In last month’s Tone Report, I gave y’all my outlining process on The Jade Queen, as it currently stands. Now that the road was mapped, it was time to move on to the hard part; the actual writing. I don’t like writing. I don’t like not writing. I only like having written. So the first draft is my least favorite because it’s the furthest from complete. But there’s no way around it. The only way is through.
A consideration I didn’t have with the novels is partitioning a comic into issues of 22 pages averaging 5 panels a page. There’s a lot of wiggle room there. I can throw in a few full-page panels if I come up short, or I can throw in a 9-panel grid if I’ve run long. So I decided not to worry about it too hard and through to the end and split it up into issues later.
I honestly don’t like issues and prefer to read comics collected in trades, but I understand that the marketing engine for comics still favors the floppy. So partitioning into issues is the way to go.
Once the first draft was done, I had a script with one page of about 500 panels. A challenge for even George Perez to draw. After some self-editing, I parsed the panels into pages and then split the pages into issues.
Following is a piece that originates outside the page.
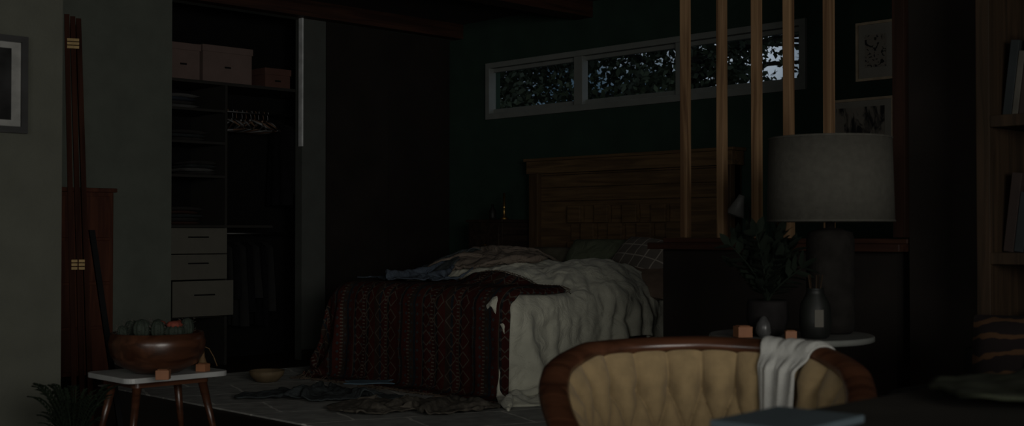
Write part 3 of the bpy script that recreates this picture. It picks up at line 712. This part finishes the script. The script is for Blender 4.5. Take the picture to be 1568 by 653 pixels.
for t_ in np.linspace(-TH*.97,TH*.97,2000):
    x,y,z=rimp(t_)
    if prev: arc+=math.hypot(x-prev[0],y-prev[1])
    prev=(x,y); k=int(arc/.118+1e-6)
    if k!=last and k>0:
        last=k; q=(BZ-.40)/(z-.008-.40); f=.87+.10*q; nx_,ny_=math.sin(t_)/a_,math.cos(t_)/b_; l=math.hypot(nx_,ny_)
        c=Vector((x*f-nx_/l*.010,y*f-ny_/l*.010,BZ))
        b.lathe([(.002,-.010),(.009,-.006),(.011,0),(.009,.006),(.002,.010)],c=(c.x,c.y),n=12,zoff=c.z)
b.build('buttons',velvet,parent=ch)
n=48
def sring(f,z): return [(a_*f*math.sin(2*math.pi*i/n),b_*f*math.cos(2*math.pi*i/n)-.03,z) for i in range(n)]
b=MB(); rings=[(.5,.30),(.84,.31),(.88,.36),(.86,.42),(.75,.455),(.45,.47),(.05,.475)]
vs=[];fs=[]
for f,z in rings: vs+=sring(f,z)
for j in range(len(rings)-1):
    for i in range(n): fs.append((j*n+i,j*n+(i+1)%n,(j+1)*n+(i+1)%n,(j+1)*n+i))
b.add(vs,fs,0,True); b.build('seat_cushion',velvet,parent=ch)
b=MB()
for sx in (-1,1):
    for sy in (-1,1): b.tube([(sx*.24,sy*.2-.02,.32),(sx*.29,sy*.25-.02,0)],[.024,.013],10)
b.box((-.26,-.24,.27),(.26,.2,.31)); b.build('legs',walnut,parent=ch)
# towel draped over the rim
th0,th1=R(27),R(57); nu,nv=34,70
P=np.zeros((nv,nu,3)); R0=.052
for i in range(nu):
    u=i/(nu-1)
    for j in range(nv):
        s_=j/(nv-1)*(.46+.03*math.sin(u*4))-.20
        th=th0+(th1-th0)*(.5+(u-.5)*(1-.25*min(.25,max(0,s_))/.25))
        x,y,z=rimp(th); rx,ry=math.sin(th),math.cos(th); wob=.009*math.sin(u*17+s_*5)+.005*math.sin(u*37+s_*9)
        ah=R0*1.5
        if abs(s_)<ah:
            an=s_/ah*(math.pi/2); off=-math.sin(an)*R0; zz=z-.004+math.cos(an)*.036+wob*.3
        else:
            ins=abs(s_)-ah; off=-math.copysign(R0,s_); zz=z-.004-ins
            k=min(1,ins/.05); k=k*k*(3-2*k)
            if s_>0: off+=-.042*k-.05*ins+wob*k
            else: off+=.012*k+wob*k
        P[j,i]=(x+rx*off,y+ry*off,zz)
b=MB(); b.grid(P); b.build('towel',towelm,parent=ch,solid=.006,sub=1)

# ------------------------------------------------------------ foreground table
tb=grp('dining_table',(2.75,.86,0))
b=MB(); rounded_slab(b,-1.0,1.0,-.5,.5,.715,.75,.04); b.build('top',M('table_dark_top',(.012,.011,.009),.6,.3,4,spec=.2),parent=tb,bevel=.004)
b=MB()
for sx in (-1,1):
    for sy in (-1,1): b.tube([(sx*.88,sy*.40,.715),(sx*.92,sy*.44,0)],[.035,.02],12)
b.box((-.9,-.42,.64),(.9,.42,.714)); b.build('legs',dark_wood,parent=tb)
b=MB(); b.box((-.12,-.09,0),(.12,.09,.014),0); b.box((-.115,-.085,.003),(.125,.085,.011),1); b.build('blue_book',[bluepaper,label_m],at=(1.94,1.27,.751),rz=.06,bevel=.002)
crumple(0,0,.9,.35,0,.75,.15,M('throw_olive',(.014,.016,.010),.95,.3,20,spec=.1),'olive_throw',None,bed=False,steps=40,floor=.025,disp=((.1,.03),)).location=(2.85,1.12,.75)

# ------------------------------------------------------------ outside tree
tr=grp('garden_tree',(12.6,9.8,0))
b=MB(); b.tube([(0,0,-1.1),(.05,.1,1.5),(0,-.1,3.2),(.2,.1,5.5)],[.2,.17,.14,.08],12)
br=[]
for k in range(60):
    a=random.random()*6.28; z=random.uniform(1.4,4.6); Lb=random.uniform(1.5,5)
    p0=Vector((0,0,z)); p1=p0+Vector((math.cos(a)*Lb*.3,math.sin(a)*Lb,random.uniform(-.2,.6)*Lb*.2)); pm=(p0+p1)/2+Vector((0,0,.15))
    b.tube([p0,pm,p1],[.045,.03,.01],6); br.append((p0,pm,p1))
b.build('trunk',bark,parent=tr)
cl=[]
while len(cl)<285:
    c=np.array([rng.uniform(-1.6,1.4),rng.uniform(-2.6,4.8),rng.uniform(1.9,4.7)])
    if c[1]<-1.2 and rng.rand()<.75: continue
    cl.append(c)
nl=150; C=np.repeat(np.array(cl),nl,0)+rng.randn(285*nl,3)*np.array([.20,.22,.13])
d=rng.randn(len(C),3); d[:,2]-=.4; d/=np.linalg.norm(d,axis=1,keepdims=True)
e=np.cross(d,rng.randn(len(C),3)); e/=np.linalg.norm(e,axis=1,keepdims=True)
l=rng.uniform(.07,.13,(len(C),1))
V4=np.stack([C,C+d*l*.5+e*l*.27,C+d*l,C+d*l*.5-e*l*.27],1).reshape(-1,3)
F4=np.arange(len(V4)).reshape(-1,4)
me=bpy.data.meshes.new('leaves'); me.from_pydata(V4.tolist(),[],F4.tolist()); me.materials.append(leaf_tree); o=bpy.data.objects.new('leaves',me); S.collection.objects.link(o); o.parent=tr
boxes('garden_ground',[((8.2,-6,-1.2),(30,30,-1.1))],soil)

# ------------------------------------------------------------ light
w=bpy.data.worlds.new('sky'); S.world=w; w.use_nodes=True; nt=w.node_tree; N=nt.nodes;L=nt.links
bgn=N['Background']; tc=N.new('ShaderNodeTexCoord'); ns=N.new('ShaderNodeTexNoise'); ns.inputs['Scale'].default_value=6; L.new(tc.outputs['Generated'],ns.inputs[0])
r=N.new('ShaderNodeValToRGB'); r.color_ramp.elements[0].position=.40; r.color_ramp.elements[0].color=(.06,.11,.16,1); r.color_ramp.elements[1].position=.64; r.color_ramp.elements[1].color=(.70,.82,.95,1)
L.new(ns.outputs[0],r.inputs[0]); L.new(r.outputs[0],bgn.inputs[0]); bgn.inputs[1].default_value=.45
def area(name,sx,sy,e,col,at,rot):
    la=bpy.data.lights.new(name,'AREA'); la.shape='RECTANGLE'; la.size=sx; la.size_y=sy; la.energy=e; la.color=col
    lo=bpy.data.objects.new(name,la); S.collection.objects.link(lo); lo.location=at; lo.rotation_euler=rot
area('window_daylight',3.6,1.8,225,(1,.97,.90),(0,-3.15,1.75),(R(90),0,0))
area('rear_fill_light',3.4,1.6,56,(1,.97,.90),(-2.68,.2,1.75),(R(90),0,R(-90)))  # added fill behind the camera, brightens the pictures on the green wall

cam=bpy.data.cameras.new('camera'); co=bpy.data.objects.new('camera',cam); S.collection.objects.link(co); S.camera=co
co.location=(0,0,1.1); co.rotation_euler=(R(90.95),0,A); cam.sensor_width=36; cam.lens=43.6
cam.dof.use_dof=True; cam.dof.focus_distance=8.8; cam.dof.aperture_fstop=3.5
S.view_settings.view_transform='Standard'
I try to end every scene with a hook. So technically, any scene could be the end of an issue, but some hooks are stronger than others, and there were three spots in the story that were clearly issue-ending moments. Unfortunately, the third issue was almost twice as long as the others. So I split it in two, rewrote the scene that ended the new #3 to give it a little more oomph, and I was good to go.
The Jade Queen is now a 5-issue limited series. But will it survive contact with the reader? Find out next month.
I attended San Diego Comic-Con Special Edition and the L.A. Comic Con on the quest for submissions editors. The convention circuit doesn’t seem to be the place to pitch anymore. Not if you’re a writer with my limited amount of renown. I’m so glad someone on the Comic Experience message board suggested I bring the pitch on a tablet instead of in print. I would have been carrying around 120 pages of useless paper instead of a marginally viable and aging Android device. But I did get one in at a publisher who will remain anonymous. If that pays off, it will have been worth it.